Paranoia
Hmmm you just start thinking that things may be starting to go your way and something goes a bit pear shaped.
Today was the day I’d been looking forward to for weeks, I knew that work was going to be really hard for ages, so I resigned myself to knuckling down and concentrating on getting things done and trying not to think about how long it was going to go on for. Anyway audit done, PPM done, capital item and software bids done, photocopiers nearly done, a zillion jobs done and now my week of holidays. A big birthday next week and the promise of a few beers too, I’d even given up on booze for two months as I knew the workload would be so hard that I thought I should go on the wagon on have all my faculties in place while leaning out of the wagon’s window.
Got in from work this evening and I noticed that the coal house door was open.
Didn’t think anything about it, the door is tricky to close and it might have just blown open.
Got in nothing out of place, got the washing started, got the fire on, made some boiled eggs and soldiers and sat in a chair, had a scoff and promptly nodded off. Woke up and couldn’t make my mind up what to do, it was strange as the reason for my dilemma was that it was cold, but hang on the fire was on, the heating was on, what was going on. The penny didn’t drop, I got on with working and when I was in the utility room it suddenly dawned on me that the heating wasn’t on. I did the usual restarts and then I checked the tank, the tank was dry as a bone.
Now normally I would just have thought that I’d ran the tank dry, but the coal house door being open, hmmm I smell a rat.
The thing about my house is that on moving in the tank filler cap was broken off, this suggests the place has a history of fuel theft. Also the house had been broken into while it was vacant so I think we’re getting a pattern here.
My back yard is a very sheltered, the tank cannot be seen from the road, the tank is raised so it is a syphoning paradise and one can easily just walk around the back of the house unhindered by gates or walls. I get the feeling that I’m an ideal target too as anyone who knows me knows I live alone and that if my car isn’t on the drive then the petrol station is open. It’s generally accepted too that anyone has carte blanch to go around the back of my house as the post box isn’t in the front garden but is in my back door and also the parking outside the front of my house is getting out of hand so anyone parking at the front with a van full of empty jerry cans wouldn’t create too much of a suspicious scene.
Thing is too that people do chat and the amount of people who’ve been in and out is quite a throng now. I know that I upset a delivery man once – a man I once caught with a foot in my front door once when he found it open and I hadn’t answered quickly.
You see though the real problem with all this…
I reckon that although I bought my fuel in January and I reckon that there’s a good 50:50 chance that I’ve just ran out of fuel the problem is that the simple open coal house door being open now makes me think that I’ve been robbed.

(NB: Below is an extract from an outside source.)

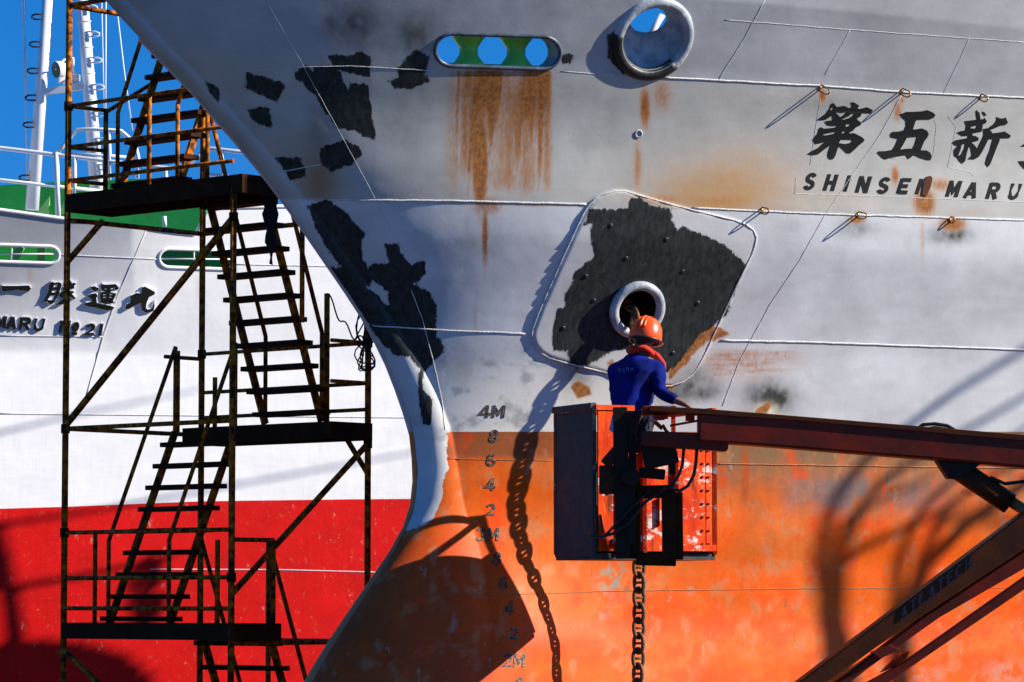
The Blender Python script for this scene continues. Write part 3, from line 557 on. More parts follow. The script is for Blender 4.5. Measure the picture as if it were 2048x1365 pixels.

Look at the paragraphs above and you’ll see what these two simple things have done to my mind. The fuel running out, the door being open and there you go rampant paranoia.
There is one thing though, if I have been robbed then I’m in a sticky spot. This sticky spot being that unless I change things I now cannot buy any more fuel. This risk has to be balanced against whether I seriously think I’ve had my fuel stolen. If I have been robbed and I buy more fuel then I seriously risk having £300 of fuel disappear overnight. I cannot afford this. On the other hand I do not want to go back to the bad old days of getting up in the freezing cold every morning, it really is a problem.
It could be just that I’ve run out of fuel and I have to recognise that heating a big old house is expensive.
I do have the thermal store and the fire ready to go but it’ll take weeks to get the roof shored up before I can then go ahead and take the store upstairs and commission it. I will still need fuel though as a backup to the system when the fire isn’t on.
I can move the tank, I can bury it in the ground, I can hide it in a room. These methods at best are good security measures but at worse they are expensive deterrents that only make the criminal more frustrated and committed to damaging your tank in order to get at your fuel.
Again though have I really been robbed and am I just being panicky.
I do now have a full burglar alarm system in the house and that’s good to know that at least my house is quite secure from anyone who might just try the opportunist dip into my pocket from a new angle.
Not happy at all and I was so looking forward to this evening.